Here at Shellies, everyone expects their headlining act to come on at 11pm, so when Robin Zander ambles onstage at 10pm and Cheap Trick strike up ‘Rock ‘N’ Roll Tonight” from new opus Busted, there’s perhaps only 300 people in the joint.
They look haggard, subdued and rather rusty (the band, not the crowd). “If You Want My Love” couldn’t sound tardy if it tried, and Cheap Trick introduce it quite intelligently into the set early to put things on an even keel. Rick Neilsen has lost weight – a lot of it – and is bouncing around the stage with those silly sunglasses on and doing all the talking. Drummer Bun E Carlos looks unintentionally zany and is slowly starting to enjoy himself, while bassist Tom Petersson has just discovered the number of blonde nymphettes that inhabit these parts. Zander’s poise is slowly returning, and before long he’s punctuating his slow motion movements with the old screwed-up face we’ve come to expect.
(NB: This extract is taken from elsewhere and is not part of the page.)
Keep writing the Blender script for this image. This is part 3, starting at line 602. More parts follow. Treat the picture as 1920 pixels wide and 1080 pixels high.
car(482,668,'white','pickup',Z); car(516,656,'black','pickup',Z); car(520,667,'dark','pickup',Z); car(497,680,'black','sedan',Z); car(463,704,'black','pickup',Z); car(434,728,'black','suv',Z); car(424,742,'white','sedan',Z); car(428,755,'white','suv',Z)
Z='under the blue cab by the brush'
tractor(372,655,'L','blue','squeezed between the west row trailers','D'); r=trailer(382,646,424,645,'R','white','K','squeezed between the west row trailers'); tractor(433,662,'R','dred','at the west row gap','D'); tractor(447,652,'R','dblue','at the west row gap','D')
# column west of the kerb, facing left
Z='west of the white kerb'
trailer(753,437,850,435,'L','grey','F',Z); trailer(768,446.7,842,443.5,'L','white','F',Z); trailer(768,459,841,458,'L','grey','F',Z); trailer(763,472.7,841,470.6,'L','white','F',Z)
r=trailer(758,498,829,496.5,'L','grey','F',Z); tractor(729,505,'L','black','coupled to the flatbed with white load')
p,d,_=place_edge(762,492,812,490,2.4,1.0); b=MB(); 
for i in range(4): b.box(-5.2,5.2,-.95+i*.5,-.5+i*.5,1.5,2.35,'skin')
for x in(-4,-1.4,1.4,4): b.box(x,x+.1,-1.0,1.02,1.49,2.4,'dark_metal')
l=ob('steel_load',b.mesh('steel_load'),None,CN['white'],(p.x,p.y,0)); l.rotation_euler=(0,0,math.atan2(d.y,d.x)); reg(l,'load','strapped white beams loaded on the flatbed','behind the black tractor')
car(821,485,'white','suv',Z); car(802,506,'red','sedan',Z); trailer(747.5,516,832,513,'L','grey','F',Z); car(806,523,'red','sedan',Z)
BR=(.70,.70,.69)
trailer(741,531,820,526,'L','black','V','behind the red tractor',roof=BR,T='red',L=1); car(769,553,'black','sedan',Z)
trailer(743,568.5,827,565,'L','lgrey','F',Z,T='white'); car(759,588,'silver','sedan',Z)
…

“Dream Police” is about the sixth song in, and when I turn to get another drink, I can t get out! The crowd has doubled, at least, within 20 minutes, and ‘Trick’s irresistible penchant for singalong pop ditties is sweeping everyone along with a euphoric snowball effect.
“You Drive, I’ll Steer”, my fave off the single-laden Busted LP, cranks up, and by now the new material is being handled with aplomb. “Can’t Help Falling Into Love” is transformed into a rock song – natch – by some hyperactive Nielsen fretboard activities which, for all intents and purposes, should be on the record.
By the time “I Want You To Want Me” comes, most of the people in this virgin crowd (CT have never played here before) are well into what’s going on. The simple, some would say formularised, hook-rock is sinking in, the sixties songwriting sensibility daring you not to tap yer feet and sing along.
For dessert we have the “The Flame” with THAT six-armed guitar and as we move into a couple of one-song encores, Cheap Trick encourage an exceptional level of communal enthusiasm.
No, it wasn’t unbridled mayhem, but this was the first show of the tour and few bands could have managed what Cheap Trick did tonight in that situation. No matter what you think of their LPs, I defy you to go to a Cheap Trick show and be bored.